Quatro tipos de emissor que foram testados no Japão e um modelo usado na África do Sul não produziram qualquer redução significativa na mortalidade dos cetáceos. Foi até sugerido que a associação entre os sons e as redes (nas quais existe alimento disponível) atrai os golfinhos como um “sino do cozinheiro”, tornando os alarmes contraproducentes. Só seriam capazes de associar os sons a um perigo os animais sobreviventes de um enredamento, e esses são muito menos do que associam os sons a presas fáceis.

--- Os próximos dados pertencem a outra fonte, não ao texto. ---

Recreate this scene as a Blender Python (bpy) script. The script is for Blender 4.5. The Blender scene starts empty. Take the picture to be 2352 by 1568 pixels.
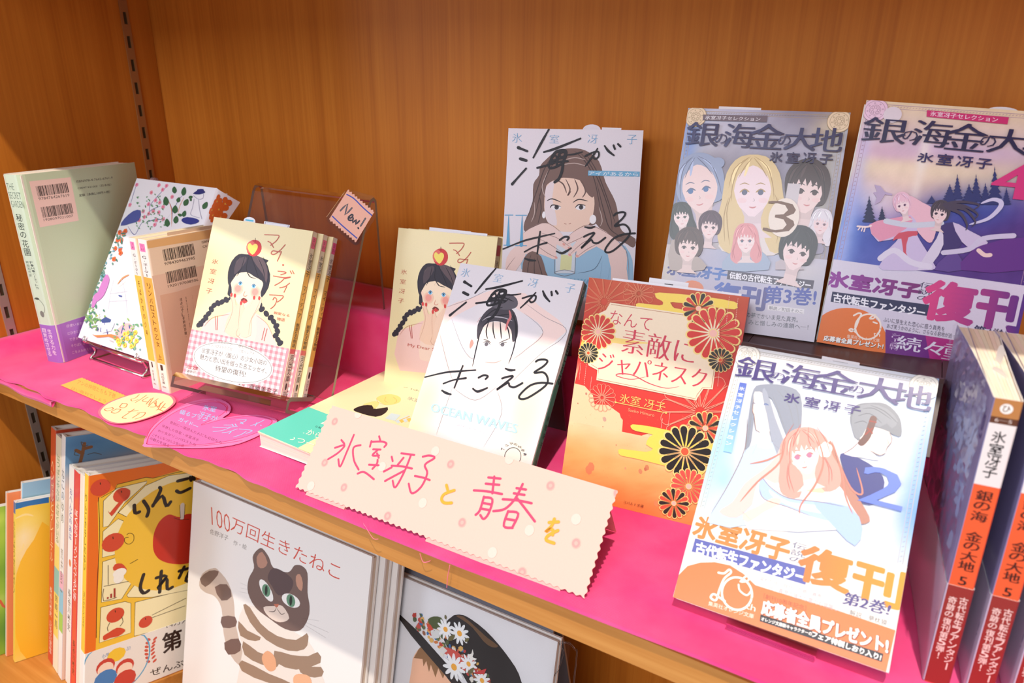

Na Terra Nova, ocorrem frequentemente enredamentos da baleias-de-bassas (as famosas baleias cantoras) nas armadilhas para o bacalhau e noutras artes costeiras. Além de causarem uma morte horrível aos majestosos animais, estes acidentes representam prejuízos elevados para os pescadores.

Está em curso um programa para tentar reduzir o número destes acidentes, usando também alarmes activos. O investigador Jon Lien tem relatado algumas diferenças estatisticamente significativas entre o número de enredamentos de baleias em armadilhas desprovidas de alarmes e naquelas em que são colocados os alarmes. Após testar diversos protótipos de emissor, acabou por descobrir uma solução prática e económica nos alarmes de marcha-atrás usados nos camiões, que apesar de funcionarem como bons avisadores para as baleias são discretos para ao bacalhaus.

Existe no entanto a seguinte problema: se a seguir a uma série de armadilhas providas de alarme surgir uma armadilha sem alarme, a probabilidade de uma baleia colidir com ela e se enredar é altíssima, talvez por se encontrar reduzida a atenção do animal. Analogamente, se uma escada escura assinalarmos com tinta fluorescente todos as degraus menos os três últimos, muitas pessoas ali tropeçaram. Isto é, ou se colocam alarmes em todas as redes de uma região ou então aumentaremos a mortalidade nas redes que não os tenham.

Restrições à vista?

Um esforço diferente é o de tornar as redes passivamente mais “visíveis” para a percepção natural dos cetáceos. A adição às malhas de tubos ocos de plástico, discos de alumínio ou outros alvos aumenta muito a intensidade dos ecos produzidos pela rede, mas também se tem verificado que não produz reduções significativas na mortalidade dos cetáceos. Apenas um estudo japonês, no qual foram colocados fios de contas ocas em redes de emalhar derivantes, revelou uma ligeira redução na mortalidade relativamente às redes normais. Destes estudos com redes derivantes, a redução de mortalidade mais significativa foi obtida por investigadores australianos que colocaram a parte superior da rede alguns metros abaixo da superfície

As experiências continuam, e algumas equipas ainda não desistiram de encontrar um reflector que seja capaz de tornar uma rede bem detectável para um golfinho mesmo antes de este se dar conta de que nela existem peixes.